27. The teeter bearing according to claim 21, wherein at least four to eight multilayered springs (4), in at least one plane perpendicular to the axis (3 or 1) are uniformly distributed around the inner bushing (10) carrying the shaft (3 or 1).

28. The teeter bearing according to claim 21, wherein at least four to eight multilayered springs (4) in a first plane perpendicular to the axis (3 or 1) and at least four to eight multilayered springs in a second plane, perpendicular to the axis (3 or 1), are uniformly distributed around the inner bushing (10) carrying the teeter shaft (3).

29. The teeter bearing according to claim 21, wherein the multilayered springs (4) are arranged on angle elements (13) which form an angle (α, β) to the teeter shaft (3) in such a way that axial and radial stiffness can be adjusted differently on tensioning of the elastic elements.

30. The teeter bearing according to claim 29, wherein the at least six to eight multilayered springs (4) of a plane have an angle (α, β) between 0 and 30° to the teeter shaft.

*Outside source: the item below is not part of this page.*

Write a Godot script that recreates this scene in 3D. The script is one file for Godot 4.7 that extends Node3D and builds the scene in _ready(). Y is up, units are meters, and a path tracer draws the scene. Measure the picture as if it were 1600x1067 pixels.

31. The teeter bearing according to claim 30, wherein the at least six to eight multilayered springs of a first plane have an angle (α) between 0 and 30° and at least six to eight multilayered springs of a second plane have an angle between 0 and 30° to the teeter shaft.

32. The teeter bearing according to claims 21, wherein the inner bushing (10) is formed by at least one terminal region of the shaft (3) or the outwardly directed terminal region of the main shaft (1), and this region is connected to the outer bushing (11) via the layer elements (4).

33. The teeter bearing according to claim 21, wherein the inner bushing (10) is attached as separate component to at least one terminal region of the shaft (3) or to the outwardly directed terminal region of the main shaft (1), and this region is connected to the outer bushing (11) via the layer elements (4).

34. The teeter bearing according to claim 32, wherein the inner bushing (10) is formed by the outwardly directed terminal region of the main shaft (1), or is attached to the outwardly directed terminal region of the main shaft (1), and the outer bushing (11) is formed by the rotor hub or a part of the rotor hub.

35. The teeter bearing according to claim 21, wherein at least one multilayered spring (4) has a hollow volume (14).

36. The teeter bearing according to claim 35, wherein a gas or a fluid is forced into or out of the hollow volume (14) of the at least one multilayered spring (4) by a hydraulic device (6, 7) in one or more or all multilayered spring elements (4), enabling the stiffness of the bearing to be changed specifically.

37. The teeter bearing according to claim 21, wherein at least one multilayered spring (4) has in its interior a fixed stop (101) in the form of a cylinder or cone corresponding to the outer shape of the multilayered spring element (4) in order to limit the potential deformation of the multilayered spring.

38. The teeter bearing according to claim 21, wherein the teetering bearing is used for adjustment of rotor blades or for the reduction, elimination and control of mass moments of inertia which are transmitted by the rotor blades of a one-, two- or multibladed wind turbine or of a helicopter or of a ship's propeller.

39. A rotor hub (8) for a one-, two- or multibladed rotor comprising a teeter bearing teeter bearing (9) comprising:

wherein the elastic elements used are at least four multilayered springs (4) having a round or elliptical base shape, where the elastic elements (4) in the interior of the outer bushing (11) are arranged in a radial distribution around the inner bushing (10) and have tensioning devices (12), enabling the thickness of the elastic multilayered springs, and thus the pretensioning, to be adjusted and changed to the respective regions of the inner bushing and thus of the teeter shaft independently of one another,

fixing devices for the rotor blades, and

fixing devices for the shaft (3) or the shaft (1).

40. A one-, two- or multibladed wind turbine comprising a teeter bearing (9) teeter bearing (9) or a rotor hub (8) comprising:

wherein the elastic elements used are at least four multilayered springs (4) having a round or elliptical base shape, where the elastic elements (4) in the interior of the outer bushing (11) are arranged in a radial distribution around the inner bushing (10) and have tensioning devices (12), enabling the thickness of the elastic muitilayered springs, and thus the pretensioning, to be adjusted and changed to the respective regions of the inner bushing and thus of the teeter shaft independently of one another.